Mein Fazit: Das heutige Urteil aus Karlsruhe ist in vielerlei Hinsicht eine Gefahr für unsere Demokratie. Nicht nur, weil der Lapsus mit der Vorab-Veröffentlichtung organisatorische Schwächen in Karlsruhe offenbart. Sondern weil er Grundprinzipien der repräsentativen Demokratie infrage stellt. Wenn künftig „direkt gewählte Abgeordnete“ nicht mehr direkt gewählt sind und nicht ins Parlament einziehen, ist das nichts anderes als eine demokratische Farce. Zudem zeigt die Beibehaltung der Grundmandatsklausel im Doppelpakt mit der Fünfprozenthürde, dass Karlsruhe nicht bereit ist, sicherzustellen, dass Millionen Wählerstimmen im Parlament Gehör finden.

Zugespitzt und polemisch ausgedrückt könnte man sagen: Das Urteil ist ein Schlag ins Gesicht von Millionen Wählern.

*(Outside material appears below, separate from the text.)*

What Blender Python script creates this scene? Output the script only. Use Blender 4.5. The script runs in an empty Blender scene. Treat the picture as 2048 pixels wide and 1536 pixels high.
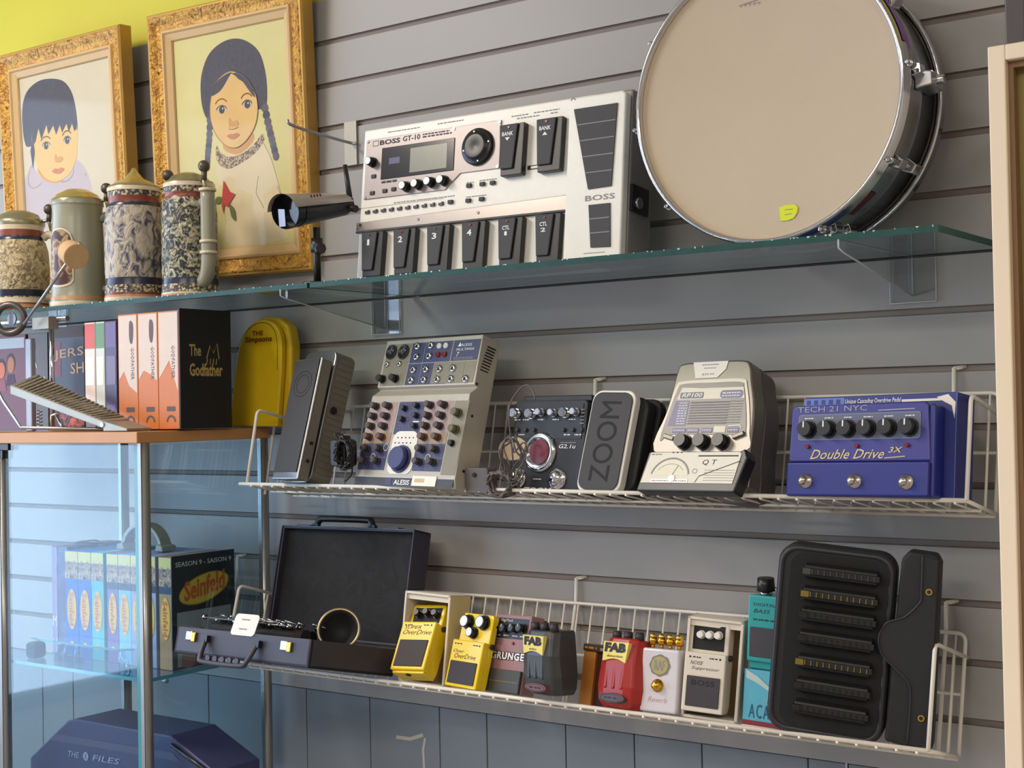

Innenministerin Nancy Faeser (SPD) und all ihre Haldenwangs würden eine solche Aussage zwar sicher als „Delegitimierung der Demokratie“ diffamieren. Aber ich finde, in Umwandlung eines alten Spruchs von Kurt Tucholsky: Man darf nicht auf diejenigen mit dem Finger zeigen, die auf den Schmutz hinweisen – sondern man muss auf die zeigen, die diesen Schmutz machen. Es sind die Faesers und Haldenwangs, die unsere Demokratie delegitimieren und die Grundprinzipien unseres Grundgesetzes mit den Füßen treten.